Il lusso nel Settecento, poppe posticce e deretani falsi
La mania del lusso nel Settecento era divenuta universale: le mogli e le figlie dei negozianti e dei bottegai volevano imitare le patrizie nello sfoggio e nella bellezza delle vesti, sembrano loro che soltanto vestite alla nuova moda “de la piavola de Franza” potevano aver diritto all’ultrui rispetto e interesse.
Il satirico poeta Dotti aveva sferzato quelle ridicole vanità: “moglie, figlie e nipotine, tutte vestono in mantò, tutte d’or le pettorine, e le cuffie di ponsò. Sulla gonna a falbala, nella fodra un piestè, per sottana un taffetà e le calze bien brodé“, ma senza costrutto, come pure invano minacciavano i provveditori alle pompe punizioni e castighi.
Le leggi però, con inutile persistenza, continuavano a combattere il lusso, comminando pene severe ai merciaioli che vendessero stoffe e guarnizioni proibite, indicando il modo come dovevano essere lavorate e ornate le vesti, ordinando di bruciare nel cortile del Palazzo Ducale le poppe posticce e i deretani falsi che venivano di Francia e vietando gli abiti che non fossero “di sola seda schietta et senza ornamenti di sorta“. Proibiti i manicotti di pelli rare, i drappi d’oro e i veli ricamati in argento, le maniche aperte, lunghe e pendenti, i monili smaltati, la agate, le corniole e gli aghi da tseta di filagrana, i guanti adorni di perle e i ventagli preziosi.
Nel 1781 il Maggior Consiglio sollecitava il Senato a provvedere contro il lusso che dissipava tante ricchezze, poiché “lo spirito di vanità e leggerezza si riproduceva di continuo in aspetti diversi e tanto più nocivi al sistema del nostro governo, quanto più lo sconcerto rende impotenti li patrimoni dei cittadini al servizio della Patria“. Fatica sprecata; il lusso continuava, anzi cresceva e quando si maritò Polissena Contarini con Alvise Mocenigo di San Stae aveva sulla sua persona tremilacinquecento brillanti che pesavano circa grammi millenovecento, quattrocentocinquanta perle e centonovanta rubini.

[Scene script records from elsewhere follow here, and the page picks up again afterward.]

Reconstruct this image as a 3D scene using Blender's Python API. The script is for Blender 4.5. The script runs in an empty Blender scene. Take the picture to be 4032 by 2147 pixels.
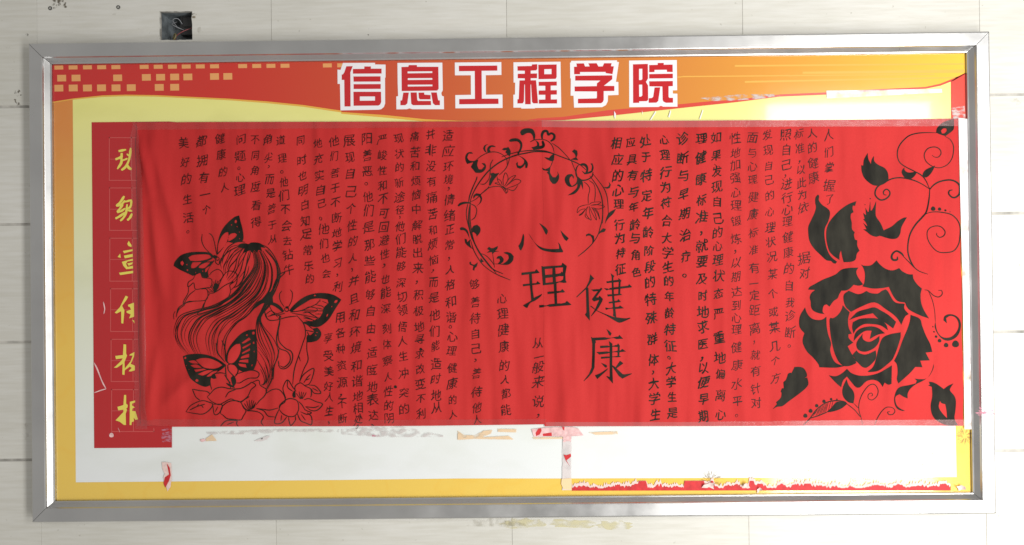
# A school notice board on a tiled wall: metal frame, printed poster, hand-inked red paper banner.
import bpy, bmesh, math, random
import numpy as np
from mathutils import Vector, Euler
from mathutils.geometry import delaunay_2d_cdt

S = bpy.context.scene
COL = S.collection
rnd = random.Random(7)

# ------------------------------------------------------------------ camera
CAM_LOC = (0.016111, -1.875936, 0.003215)
CAM_ROT = (1.575577, 0.010865, 0.005779)
cam_d = bpy.data.cameras.new('camera'); cam_d.lens = 26; cam_d.sensor_width = 36; cam_d.clip_start = 0.05; cam_d.clip_end = 100
cam = bpy.data.objects.new('camera', cam_d); COL.objects.link(cam)
cam.location = CAM_LOC; cam.rotation_euler = CAM_ROT
S.camera = cam

# ------------------------------------------------------------------ light
w = bpy.data.worlds.new('World'); S.world = w; w.use_nodes = True
bgn = w.node_tree.nodes['Background']; bgn.inputs[0].default_value = (0.41, 0.40, 0.38, 1); bgn.inputs[1].default_value = 1.0
def area(name, loc, target, sx, sy, power, color):
    l = bpy.data.lights.new(name, 'AREA'); l.shape = 'RECTANGLE'; l.size = sx; l.size_y = sy; l.energy = power; l.color = color
    o = bpy.data.objects.new(name, l); COL.objects.link(o); o.location = loc
    d = Vector(target) - Vector(loc); o.rotation_euler = d.to_track_quat('-Z', 'Y').to_euler()
    return o
# the daylit window on the right, behind the camera
area('window_light', (2.02, -2.6, -0.98), (2.02, 0, -0.98), 0.98, 4.0, 174, (1.0, 0.985, 0.95))

S.view_settings.view_transform = 'Standard'; S.view_settings.look = 'None'
S.view_settings.exposure = 0; S.view_settings.gamma = 1
S.render.engine = 'CYCLES'

# ------------------------------------------------------------------ measuring: photo pixel (4032 x 2147) -> metres on a plane d in front of the wall
_R = np.array(Euler(CAM_ROT, 'XYZ').to_matrix()); _F = 26 / 36 * 4032
def PW(u, v, d):
    u = np.asarray(u, float); v = np.asarray(v, float)
    q = np.stack([(u - 2016) / _F, -(v - 1073.5) / _F, -np.ones_like(u)], -1) @ _R.T
    t = (-d - CAM_LOC[1]) / q[..., 1]
    return CAM_LOC[0] + q[..., 0] * t, CAM_LOC[2] + q[..., 2] * t
K = {'A': (0, 0, 1.715), 'B': (1344, 0, 1.715), 'C': (2688, 0, 1.715), 'a': (0, 1347, 1.715), 'b': (1344, 1347, 1.715), 'c': (2688, 1347, 1.715),
     '1': (1780, 480, 3.43), '2': (1780, 780, 3.43), '3': (1980, 850, 3.921), '4': (1980, 1180, 3.921), '5': (3080, 460, 3.431),
     '6': (3080, 740, 3.431), '7': (3080, 1020, 3.431), '8': (3020, 1300, 3.303), '9': (660, 830, 3.267), '0': (660, 1240, 2.983),
     'p': (340, 480, 3.267), 'q': (340, 880, 3.267), 'r': (340, 1280, 2.743), 't': (1300, 220, 3.68), 'u': (2000, 220, 3.68), 's': (0, 0, 1)}
def pts(s, key=None):
    out = []
    for tok in s.split():
        if tok in K: key = tok; continue
        x, y = tok.split(','); k = K[key]
        out.append((k[0] + float(x) / k[2], k[1] + float(y) / k[2]))
    return np.array(out)

# ------------------------------------------------------------------ materials
def mat(name, color, rough=0.6, spec=0.5, metal=0.0, noise=None, bump=None, coat=0.0, alpha=None, build=None):
    m = bpy.data.materials.new(name); m.use_nodes = True
    nt = m.node_tree; b = nt.nodes['Principled BSDF']
    b.inputs['Base Color'].default_value = (*color, 1); b.inputs['Roughness'].default_value = rough
    b.inputs['Specular IOR Level'].default_value = spec; b.inputs['Metallic'].default_value = metal
    b.inputs['Coat Weight'].default_value = coat; b.inputs['Coat Roughness'].default_value = 0.05
    g = nt.nodes.new('ShaderNodeNewGeometry')
    def nz(scale, vec=(1, 1, 1), detail=3):
        mp = nt.nodes.new('ShaderNodeMapping'); mp.inputs['Scale'].default_value = vec
        nt.links.new(g.outputs['Position'], mp.inputs['Vector'])
        n = nt.nodes.new('ShaderNodeTexNoise'); n.inputs['Scale'].default_value = scale; n.inputs['Detail'].default_value = detail
        nt.links.new(mp.outputs[0], n.inputs['Vector']); return n
    def ramp(src, stops):
        r = nt.nodes.new('ShaderNodeValToRGB'); e = r.color_ramp.elements
        while len(e) < len(stops): e.new(0.5)
        for i, (p, c) in enumerate(stops): e[i].position = p; e[i].color = (*c, 1) if len(c) == 3 else c
        nt.links.new(src, r.inputs[0]); return r
    def mixc(a, bb, fac, mode='MIX'):
        x = nt.nodes.new('ShaderNodeMix'); x.data_type = 'RGBA'; x.blend_type = mode
        for v, i in ((a, 6), (bb, 7)):
            if isinstance(v, tuple): x.inputs[i].default_value = (*v, 1)
            else: nt.links.new(v, x.inputs[i])
        if isinstance(fac, float): x.inputs[0].default_value = fac
        else: nt.links.new(fac, x.inputs[0])
        return x.outputs[2]
    m['h'] = 1
    if noise:
        lo, hi, scale, vec = noise
        n = nz(scale, vec, 5)
        r = ramp(n.outputs[0], [(0.3, tuple(c * lo for c in color)), (0.7, tuple(min(1, c * hi) for c in color))])
        nt.links.new(r.outputs[0], b.inputs['Base Color'])
    if bump:
        last = None
        for (scale, vec, st, dist) in bump:
            n = nz(scale, vec, 4 if scale > 10 else 1.2)
            bp = nt.nodes.new('ShaderNodeBump'); bp.inputs['Strength'].default_value = st; bp.inputs['Distance'].default_value = dist
            nt.links.new(n.outputs[0], bp.inputs['Height'])
            if last: nt.links.new(last.outputs[0], bp.inputs['Normal'])
            last = bp
        nt.links.new(last.outputs[0], b.inputs['Normal'])
    if alpha:
        a, scale, vec, lo, hi = alpha       # alpha ceiling, noise scale, stretch, thresholds
        n = nz(scale, vec, 5)
        r = ramp(n.outputs[0], [(lo, (0, 0, 0)), (hi, (a, a, a))])
        nt.links.new(r.outputs[0], b.inputs['Alpha'])
    if build: build(nt, b, g, nz, ramp, mixc)
    return m

def axis_ramp(nt, g, ax, lo, hi, stops, ramp):
    sp = nt.nodes.new('ShaderNodeSeparateXYZ'); nt.links.new(g.outputs['Position'], sp.inputs[0])
    mr = nt.nodes.new('ShaderNodeMapRange'); mr.inputs['From Min'].default_value = lo; mr.inputs['From Max'].default_value = hi
    nt.links.new(sp.outputs[ax], mr.inputs[0])
    return ramp(mr.outputs[0], stops)

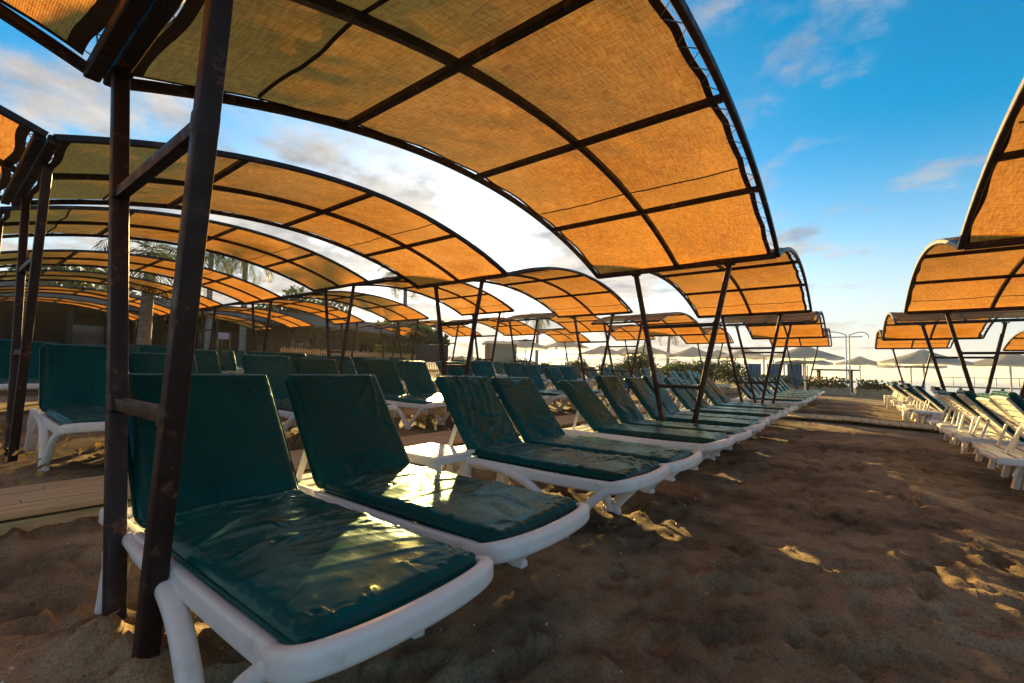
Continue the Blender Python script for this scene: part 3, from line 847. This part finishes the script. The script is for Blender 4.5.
# ------------------------------------------------------------------ dark building at the left
def building():
    bx = -34.0; z = gz(bx, 10)
    root = thing('beach_restaurant', 'long dark open fronted beach restaurant under a low roof, at the left', 'building', (bx, 0, z))
    bm = bmesh.new()
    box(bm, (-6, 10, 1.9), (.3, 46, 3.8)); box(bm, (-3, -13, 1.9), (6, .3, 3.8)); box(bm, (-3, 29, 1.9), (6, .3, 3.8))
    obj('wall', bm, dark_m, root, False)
    bm = bmesh.new()
    vs = [bm.verts.new(p) for p in ((1.1, -14.5, 3.35), (1.1, 30.5, 3.35), (-3, 30.5, 4.6), (-3, -14.5, 4.6), (-7, -14.5, 3.35), (-7, 30.5, 3.35), (1.1, -14.5, 3.2), (1.1, 30.5, 3.2), (-7, -14.5, 3.2), (-7, 30.5, 3.2))]
    for q in ((0, 1, 2, 3), (3, 2, 5, 4), (0, 6, 7, 1), (4, 5, 9, 8), (6, 8, 9, 7), (0, 3, 4, 8, 6), (1, 7, 9, 5, 2)): bm.faces.new([vs[i] for i in q])
    obj('roof', bm, roof_m, root, False)
    for i, y in enumerate(np.arange(-13, 30, 3.55)):
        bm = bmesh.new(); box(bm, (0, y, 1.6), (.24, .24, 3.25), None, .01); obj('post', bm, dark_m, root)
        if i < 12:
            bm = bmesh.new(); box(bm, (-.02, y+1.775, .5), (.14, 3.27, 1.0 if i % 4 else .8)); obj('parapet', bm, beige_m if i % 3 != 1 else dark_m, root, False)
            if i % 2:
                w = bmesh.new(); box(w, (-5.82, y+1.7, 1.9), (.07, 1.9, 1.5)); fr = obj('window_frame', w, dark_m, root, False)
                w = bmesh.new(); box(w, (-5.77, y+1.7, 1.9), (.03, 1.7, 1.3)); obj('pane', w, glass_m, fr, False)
    return root
building()
# beige kiosk beyond, between the second row posts
def kiosk():
    x, y = -24.5, 30.6; root = thing('beach_kiosk', 'beige kiosk with a brown column behind the slanting posts', 'kiosk', (x, y, gz(x, y)), -.75)
    bm = bmesh.new(); box(bm, (0, 0, 1.3), (3.0, 2.4, 2.6)); obj('wall', bm, beige_m, root, False)
    bm = bmesh.new(); box(bm, (0, 0, 2.7), (3.5, 2.9, .2), None, .03); obj('roof', bm, fringe_m, root, False)
    bm = bmesh.new(); box(bm, (1.62, -1.3, 1.3), (.26, .26, 2.6), None, .02); obj('column', bm, clay_m, root)
    bm = bmesh.new(); box(bm, (.2, -1.22, 1.5), (1.3, .06, 1.0)); obj('shutter', bm, dark_m, root, False)
kiosk()
# picket fence in front of the building
def fence():
    y0, y1 = 9.2, 20.5; root = thing('picket_fence', 'row of short wooden pickets with sunlit tips in front of the building', 'fence', (-19.3, 0, 0))
    n = 88; bm = bmesh.new()
    for i in range(n):
        y = y0+(y1-y0)*i/(n-1); z = gz(-19.3, y)
        box(bm, (0, y, z+.62+random.uniform(-.03, .04)), (.03, .07, 1.22)); 
    obj('picket', bm, wood, root, False)['kind'] = 'stuff'
    for h in (.35, 1.1):
        bm = bmesh.new(); box(bm, (-.032, (y0+y1)/2, gz(-19.3, 10)+h), (.03, y1-y0, .07)); obj('rail', bm, wood, root, False)
fence()
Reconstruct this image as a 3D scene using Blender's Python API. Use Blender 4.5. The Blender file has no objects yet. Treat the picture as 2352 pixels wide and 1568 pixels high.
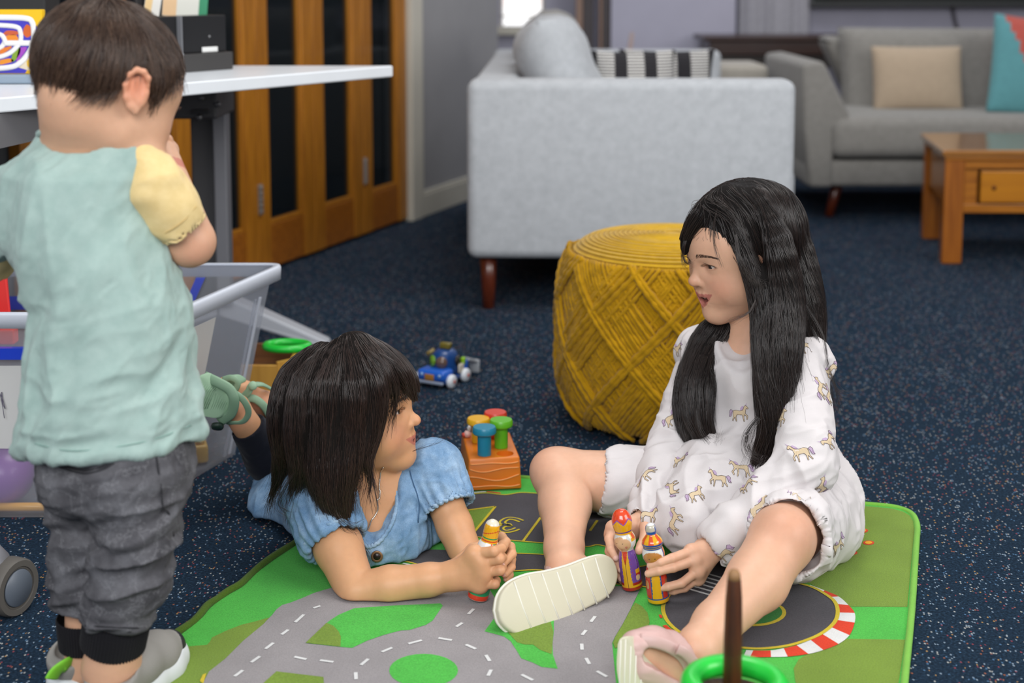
import bpy, bmesh, math, random
import numpy as np
from mathutils import Vector, Matrix, noise as mnoise
from mathutils.bvhtree import BVHTree
random.seed(7); RNG = np.random.default_rng(7)
SC = bpy.context.scene
COL = SC.collection
PI = math.pi

# ------------------------------------------------------------------ camera
F_PX, CX, CY, CAM_H = 3300.0, 1176.0, 356.0, 0.9
TH = math.atan(0.12)
cd = bpy.data.cameras.new('camera'); cam = bpy.data.objects.new('camera', cd); COL.objects.link(cam)
cam.location = (0, 0, CAM_H); cam.rotation_euler = (PI/2 - TH, 0, 0)
cd.sensor_fit = 'HORIZONTAL'; cd.sensor_width = 36.0; cd.lens = F_PX/2352*36
cd.shift_x = 0.0; cd.shift_y = -(784-CY)/2352
cd.dof.use_dof = True; cd.dof.focus_distance = 2.17; cd.dof.aperture_fstop = 3.4
cd.clip_start = 0.05
SC.camera = cam

# ------------------------------------------------------------------ world, lights, exposure
w = bpy.data.worlds.new('world'); SC.world = w; w.use_nodes = True
wn = w.node_tree.nodes['Background']; wn.inputs[0].default_value = (0.93, 0.96, 1.0, 1); wn.inputs[1].default_value = 0.42
def area(name, loc, target, sx, sy, power, color):
    l = bpy.data.lights.new(name, 'AREA'); l.shape = 'RECTANGLE'; l.size = sx; l.size_y = sy
    l.energy = power; l.color = color
    o = bpy.data.objects.new(name, l); COL.objects.link(o); o.location = loc
    d = Vector(target) - Vector(loc); o.rotation_euler = d.to_track_quat('-Z', 'Y').to_euler()
    return o
area('window_light', (3.4, 0.4, 2.1), (0.2, 2.3, 0.3), 2.4, 1.7, 66, (1.0, 0.985, 0.96))
area('front_window_light', (-0.5, -1.3, 2.2), (0.1, 2.4, 0.3), 2.6, 1.4, 88, (0.96, 0.98, 1.0))
area('ceiling_light', (0.2, 2.6, 2.65), (0.2, 2.6, 0), 1.2, 1.2, 26, (1.0, 0.98, 0.95))
area('back_ceiling_light', (0.9, 5.9, 2.6), (0.9, 5.9, 0), 1.4, 1.2, 16, (0.95, 0.96, 1.0))
vs = SC.view_settings; vs.view_transform = 'Standard'; vs.look = 'None'; vs.exposure = 0.30; vs.gamma = 1.0
vs.use_curve_mapping = False
SC.cycles.max_bounces = 8; SC.cycles.transparent_max_bounces = 16; SC.cycles.caustics_reflective = False

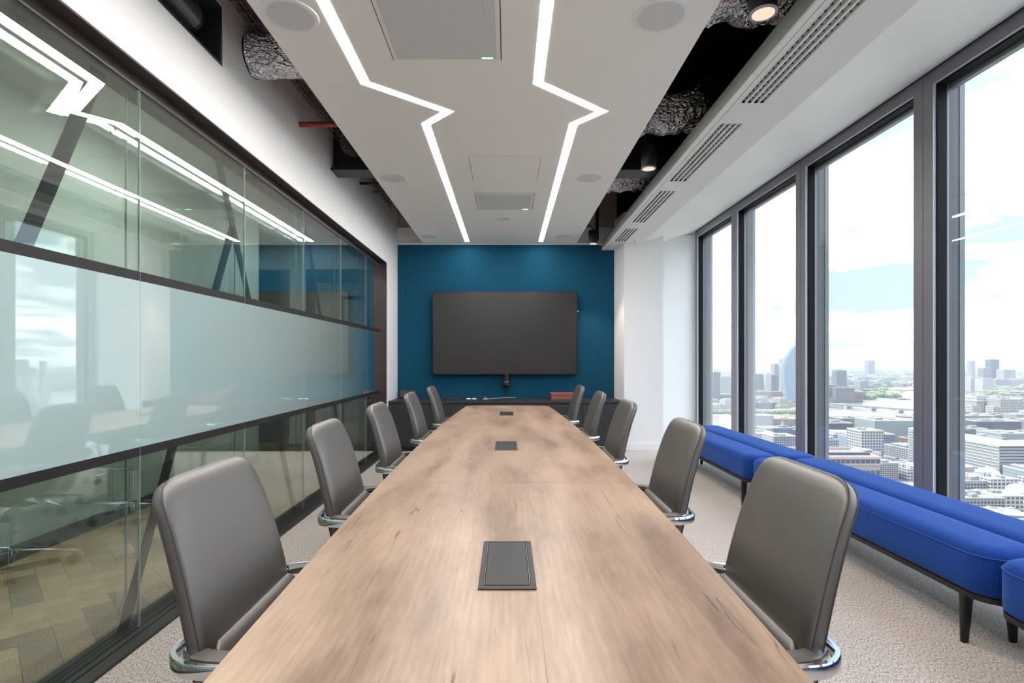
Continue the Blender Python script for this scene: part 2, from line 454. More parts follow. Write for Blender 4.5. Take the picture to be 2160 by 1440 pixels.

I gioielli delicati e graziosi del Settecento scintillavano alle orecchie, sulle mani, sulle braccia, sul capo, sul seno e tanta era la vanità e la moda che portavano gioie false quelle donne che non potevano averle buone e si vedevano “de perle anca i manini, ma de pasta de Muran“.
Perfino “li ventolini di vari fogliami adorni” descritti nel Cinquecento da Giacomo Franco si trasformarono nel Settecento in larghi e splendidi ventagli, fregiati di perle e di gemma, coi manichi di tartaruga, d’avorio, di madreperla o d’oro e talvolta con due lenti o due specchietti rinchiusi in bastoncelli tondi o piatti.
Le acconciature poi non conobbero limit, i “tupè” s’innalzavano a piramide, a vascello, a paniere, a ventaglio, a martello e c’erano anche le acconciature sentimentali, “au sentiment“, coi ritratti della madre e dei figli in miniatura, il canarino impagliato, i capelli dell’amico del cuore intrecciati e sostenuti con spilloni d’oro. Quando la nobildonna Ortensia Malipiero passeggiava per il “Liston di San Marco” pareva “un catafalco indian che se movesse” tanta era la pompa e l’esuberanza con cui il “conzateste” l’aveva acconciata. E tra le cittadine, per la loro ricchezza nel vestire alla moda francese, erano dal popolo ammirate Antonia Perazzo, Zanetta Casser, Felicita Colombini e tante altre che con il loro lusso volevano far concorrenza alle lussuose patrizie.
Era una mania che conduceva alla rovina economica e accanto al lusso smodato delle vesti, dei gioielli, della casa, non pochi patrizi consumavano, non solo le loro rendite, ma anche i capitali con il gioco, con i banchetti, con le feste. Le ipoteche intanto gravavano sulgi stabili, dice il Costantini, e i creditori sospiravano i pagamenti. Si ricorreva allora al credito largo e facile dei conventi pagando gli interessi e lasciando agli eredi la cura di soddisfare il debito intero. E fu questa la causa principale della subita rovina di molte case patrizie, poiché caduta la Repubblica e soppresse le confraternite religiose si dovettero vendere palazzi, campagne, gioielli per pagare i crediti dei conventi, che il nuovo governo esigeva senza indugio.
Ben a ragione la musa popolare anonima si scagliava contro il lusso: “Pianzarave da despeto, qualche volta co ghe penso, al gran lusso maledeto, introdotto in sta cità“. (1)
(1) Giovanni Malgarotto. IL GAZZETTINO, 27 settembre 1929.